Nossa chefe da cobertura socioambiental, Giovana Girardi, já falou em sua coluna desta semana sobre os efeitos do calor extremo no carnaval deste ano e como os responsáveis pelo planejamento urbano das cidades precisam se preparar para os extremos climáticos. Alguns desses responsáveis estavam, inclusive, curtindo o carnaval e sabem que logo ali tem eleição.
Ricardo Nunes (MDB), prefeito de São Paulo, foi recebido com vaias no sambódromo do Anhembi; o prefeito do Rio, Eduardo Paes (PSD), foi presença constante nos desfiles da Sapucaí, com direito a cumprimentar o primeiro casal de mestre-sala e porta-bandeira da Imperatriz Leopoldinense em plena avenida. O prefeito do Recife, João Campos (PSB), que tem se tornado um fenômeno no TikTok, publicou diversos vídeos mostrando as atrações carnavalescas da cidade e curtindo os shows. O pré-candidato à prefeitura de São Paulo, Guilherme Boulos (PSOL), também participou de blocos de rua no centro da cidade, onde no pré-carnaval não era difícil ver pessoas com adesivos e tatuagens temporárias com desenhos de bolo, em alusão à sua candidatura.
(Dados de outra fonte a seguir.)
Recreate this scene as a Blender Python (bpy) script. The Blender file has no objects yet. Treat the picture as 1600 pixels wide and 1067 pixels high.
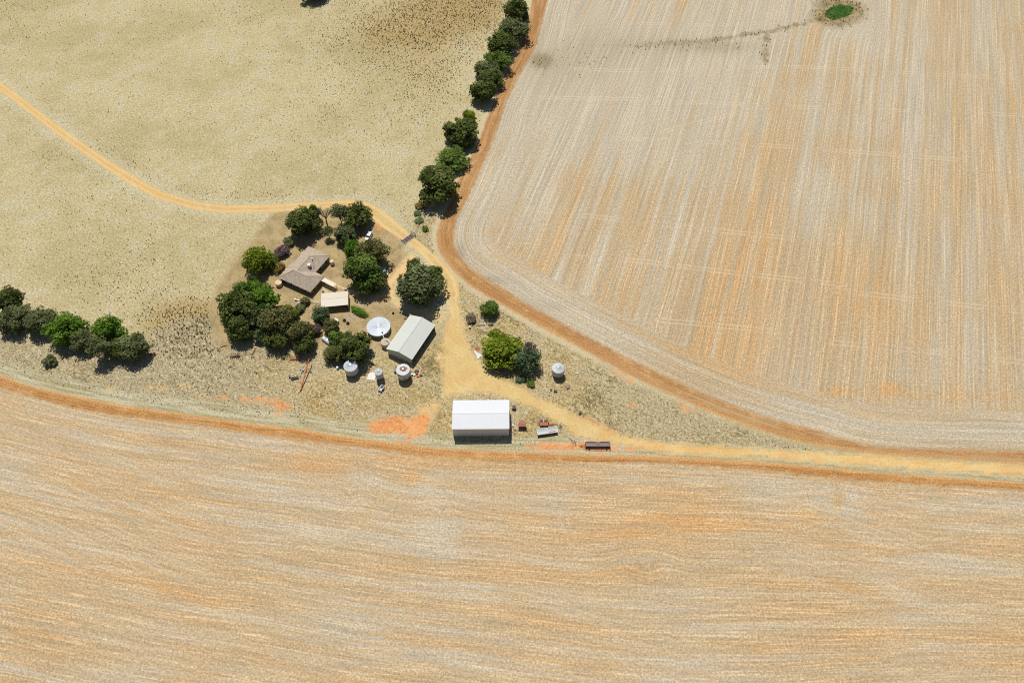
import bpy, bmesh, math, random
import numpy as np
from mathutils import Vector, Matrix

# ------------------------------------------------------------------ camera, sky, sun, exposure
SC = bpy.context.scene
F_PX, PITCH, CAM_H = 1200.0, math.radians(55.0), 245.0
cam_data = bpy.data.cameras.new('camera')
cam_data.sensor_width = 36.0
cam_data.lens = 36.0 * F_PX / 1600.0
cam_data.clip_start = 1.0
cam_data.clip_end = 20000.0
cam = bpy.data.objects.new('camera', cam_data)
SC.collection.objects.link(cam)
cam.location = (0, 0, CAM_H)
cam.rotation_euler = (math.pi / 2 - PITCH, 0, 0)
SC.camera = cam

SUN_EL, SUN_AZ = math.radians(62.0), math.radians(-15.0)
world = bpy.data.worlds.new('World')
SC.world = world
world.use_nodes = True
wn = world.node_tree
wn.nodes.clear()
w_out = wn.nodes.new('ShaderNodeOutputWorld')
w_bg = wn.nodes.new('ShaderNodeBackground')
w_sky = wn.nodes.new('ShaderNodeTexSky')
w_sky.sky_type = 'NISHITA'
w_sky.sun_disc = False
w_sky.sun_elevation = SUN_EL
w_sky.sun_rotation = SUN_AZ
w_sky.dust_density = 0.6
w_bg.inputs['Strength'].default_value = 0.055
wn.links.new(w_sky.outputs[0], w_bg.inputs['Color'])
wn.links.new(w_bg.outputs[0], w_out.inputs['Surface'])

sun_dir = Vector((math.sin(SUN_AZ) * math.cos(SUN_EL), math.cos(SUN_AZ) * math.cos(SUN_EL), math.sin(SUN_EL)))
sun_data = bpy.data.lights.new('sun', 'SUN')
sun_data.energy = 4.0
sun_data.angle = math.radians(0.5)
sun_data.color = (1.0, 0.965, 0.90)
sun = bpy.data.objects.new('sun', sun_data)
SC.collection.objects.link(sun)
sun.rotation_euler = sun_dir.to_track_quat('Z', 'Y').to_euler()
sun.location = sun_dir * 600

SC.view_settings.view_transform = 'Standard'
SC.view_settings.look = 'None'
SC.view_settings.exposure = 0.0
SC.view_settings.gamma = 1.0
SC.view_settings.use_curve_mapping = False
SC.render.engine = 'CYCLES'
SC.cycles.filter_width = 1.1
SC.cycles.use_denoising = False
SC.cycles.max_bounces = 5
SC.cycles.diffuse_bounces = 3
SC.cycles.glossy_bounces = 2
SC.cycles.transmission_bounces = 2

# ------------------------------------------------------------------ surveying: photo pixel (1600 x 1067) -> point on a level plane
SP, CP = math.sin(PITCH), math.cos(PITCH)

def at(px, py, z=0.0):
    dx = (px - 800.0) / F_PX
    dy = -(py - 533.5) / F_PX
    d = Vector((dx, CP + dy * SP, -SP + dy * CP))
    t = (CAM_H - z) / -d.z
    return Vector((d.x * t, d.y * t, z))

def at_np(pts, z=0.0):
    return np.array([at(p[0], p[1], z)[:2] for p in pts])

def px_per_m(p):
    depth = p[1] * CP + (CAM_H - p[2]) * SP
    return F_PX / depth

# ------------------------------------------------------------------ objects
COL = SC.collection

def tag(o, label=None, cat=None, group=None, kind=None):
    if label: o['label'] = label
    if cat: o['category'] = cat
    if group: o['group'] = group
    if kind: o['kind'] = kind
    return o

def empty(name, loc, rz=0.0, label=None, cat=None, group=None):
    o = bpy.data.objects.new(name, None)
    o.empty_display_size = 0.5
    COL.objects.link(o)
    o.location = loc
    o.rotation_euler = (0, 0, rz)
    return tag(o, label, cat, group)

def copy_tree(o, parent=None):
    c = o.copy()
    COL.objects.link(c)
    c.parent = parent
    for ch in o.children:
        copy_tree(ch, c)
    return c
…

Se por um lado o carnaval foi uma espécie de termômetro para as eleições municipais de outubro, com prefeitos e pré-candidatos testando sua popularidade no meio da multidão, por outro – como sempre – os foliões, com criatividade e bom humor característicos dessa época do ano, também deram seu recado. Pelos blocos do Rio, vi diversas placas improvisadas sobre uma possível prisão de Jair Bolsonaro durante o carnaval e um grupo que, após a operação Tempus Veritatis ser deflagrada na última quinta-feira, correu para fazer fantasias de passaporte apreendido do ex-presidente para usar no sábado.
Eu acho incrível como fantasias podem ser só fantasias, mas também podem ser comentários críticos, irônicos, gritos de resistência. Me emocionei com uma moça fantasiada de palhaça que homenageava Julieta Hernandez, a palhaça Jujuba, vítima de feminicídio nos primeiros dias de janeiro. Assim como me emocionei ao ver o Salgueiro celebrar o povo e a cultura Yanomami, a Portela apresentando o livro “Um defeito de cor”, de Ana Maria Gonçalves e a Vai Vai celebrando o hip hop. Esta última, incomodou policiais e políticos de direita ao retratar a tropa de choque da Polícia Militar com chifres, representando a repressão policial.
Como disse o professor Luiz Antônio Simas, o carnaval afronta a decadência da vida em grupo e fortalece pertencimentos. Que a gente leve isso para o restante do ano.